▸ Exercise directions
Omit all images. Write out the rest of the material exactly.

________________________

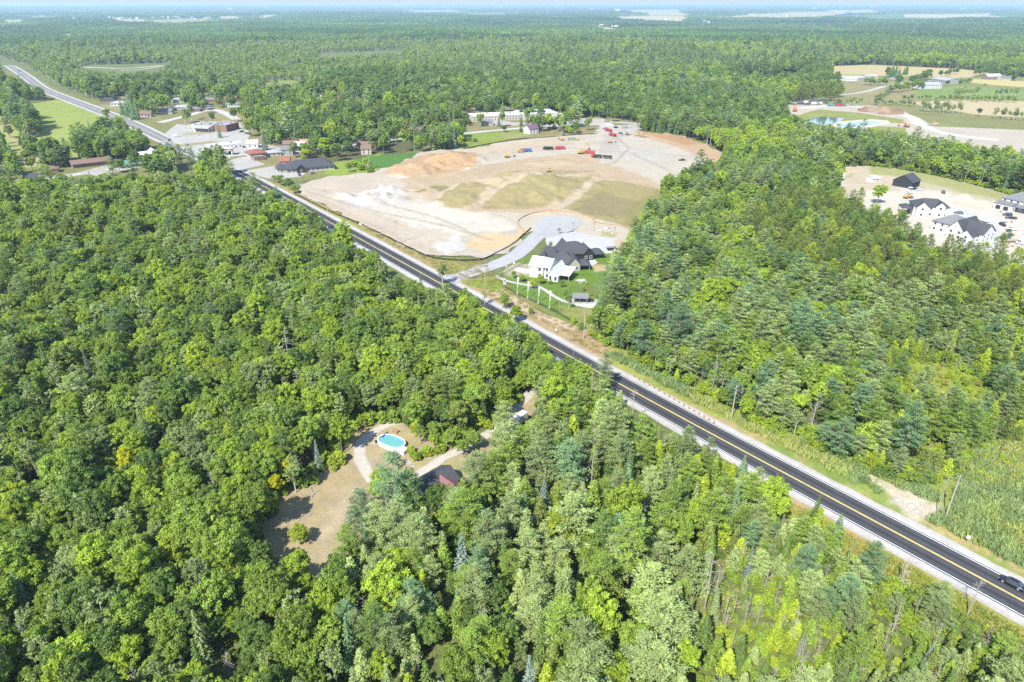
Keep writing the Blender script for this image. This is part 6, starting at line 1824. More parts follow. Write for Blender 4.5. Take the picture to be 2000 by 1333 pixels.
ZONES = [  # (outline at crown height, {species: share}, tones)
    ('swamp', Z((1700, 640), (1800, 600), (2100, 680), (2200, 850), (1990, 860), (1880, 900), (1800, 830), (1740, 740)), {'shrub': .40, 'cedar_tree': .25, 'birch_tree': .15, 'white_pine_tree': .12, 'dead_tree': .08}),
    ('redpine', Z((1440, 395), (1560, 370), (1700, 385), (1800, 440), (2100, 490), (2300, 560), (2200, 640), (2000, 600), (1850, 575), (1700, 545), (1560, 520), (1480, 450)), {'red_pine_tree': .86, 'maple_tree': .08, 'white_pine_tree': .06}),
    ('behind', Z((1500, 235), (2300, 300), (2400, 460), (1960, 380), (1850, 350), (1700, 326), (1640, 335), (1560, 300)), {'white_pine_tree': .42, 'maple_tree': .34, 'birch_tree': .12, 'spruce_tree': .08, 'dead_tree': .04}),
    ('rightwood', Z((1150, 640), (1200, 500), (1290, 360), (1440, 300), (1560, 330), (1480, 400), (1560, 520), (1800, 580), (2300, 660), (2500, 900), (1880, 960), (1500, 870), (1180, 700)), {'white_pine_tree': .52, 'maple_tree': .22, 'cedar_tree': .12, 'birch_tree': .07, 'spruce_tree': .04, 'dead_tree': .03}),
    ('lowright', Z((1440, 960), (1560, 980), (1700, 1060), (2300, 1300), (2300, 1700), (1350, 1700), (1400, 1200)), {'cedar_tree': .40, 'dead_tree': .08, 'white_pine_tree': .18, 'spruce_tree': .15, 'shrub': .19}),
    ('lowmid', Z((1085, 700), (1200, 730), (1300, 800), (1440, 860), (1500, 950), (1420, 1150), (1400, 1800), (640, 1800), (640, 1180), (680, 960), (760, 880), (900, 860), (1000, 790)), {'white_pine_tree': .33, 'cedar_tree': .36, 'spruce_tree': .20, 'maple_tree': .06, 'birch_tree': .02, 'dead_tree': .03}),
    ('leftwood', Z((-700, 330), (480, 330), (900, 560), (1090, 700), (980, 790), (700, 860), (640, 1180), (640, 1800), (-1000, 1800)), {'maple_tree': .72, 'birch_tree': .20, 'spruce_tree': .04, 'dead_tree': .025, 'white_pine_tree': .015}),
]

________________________

▸ Full response
Keep writing the Blender script for this image. This is part 6, starting at line 1824. More parts follow. Write for Blender 4.5. Take the picture to be 2000 by 1333 pixels.
ZONES = [  # (outline at crown height, {species: share}, tones)
    ('swamp', Z((1700, 640), (1800, 600), (2100, 680), (2200, 850), (1990, 860), (1880, 900), (1800, 830), (1740, 740)), {'shrub': .40, 'cedar_tree': .25, 'birch_tree': .15, 'white_pine_tree': .12, 'dead_tree': .08}),
    ('redpine', Z((1440, 395), (1560, 370), (1700, 385), (1800, 440), (2100, 490), (2300, 560), (2200, 640), (2000, 600), (1850, 575), (1700, 545), (1560, 520), (1480, 450)), {'red_pine_tree': .86, 'maple_tree': .08, 'white_pine_tree': .06}),
    ('behind', Z((1500, 235), (2300, 300), (2400, 460), (1960, 380), (1850, 350), (1700, 326), (1640, 335), (1560, 300)), {'white_pine_tree': .42, 'maple_tree': .34, 'birch_tree': .12, 'spruce_tree': .08, 'dead_tree': .04}),
    ('rightwood', Z((1150, 640), (1200, 500), (1290, 360), (1440, 300), (1560, 330), (1480, 400), (1560, 520), (1800, 580), (2300, 660), (2500, 900), (1880, 960), (1500, 870), (1180, 700)), {'white_pine_tree': .52, 'maple_tree': .22, 'cedar_tree': .12, 'birch_tree': .07, 'spruce_tree': .04, 'dead_tree': .03}),
    ('lowright', Z((1440, 960), (1560, 980), (1700, 1060), (2300, 1300), (2300, 1700), (1350, 1700), (1400, 1200)), {'cedar_tree': .40, 'dead_tree': .08, 'white_pine_tree': .18, 'spruce_tree': .15, 'shrub': .19}),
    ('lowmid', Z((1085, 700), (1200, 730), (1300, 800), (1440, 860), (1500, 950), (1420, 1150), (1400, 1800), (640, 1800), (640, 1180), (680, 960), (760, 880), (900, 860), (1000, 790)), {'white_pine_tree': .33, 'cedar_tree': .36, 'spruce_tree': .20, 'maple_tree': .06, 'birch_tree': .02, 'dead_tree': .03}),
    ('leftwood', Z((-700, 330), (480, 330), (900, 560), (1090, 700), (980, 790), (700, 860), (640, 1180), (640, 1800), (-1000, 1800)), {'maple_tree': .72, 'birch_tree': .20, 'spruce_tree': .04, 'dead_tree': .025, 'white_pine_tree': .015}),
]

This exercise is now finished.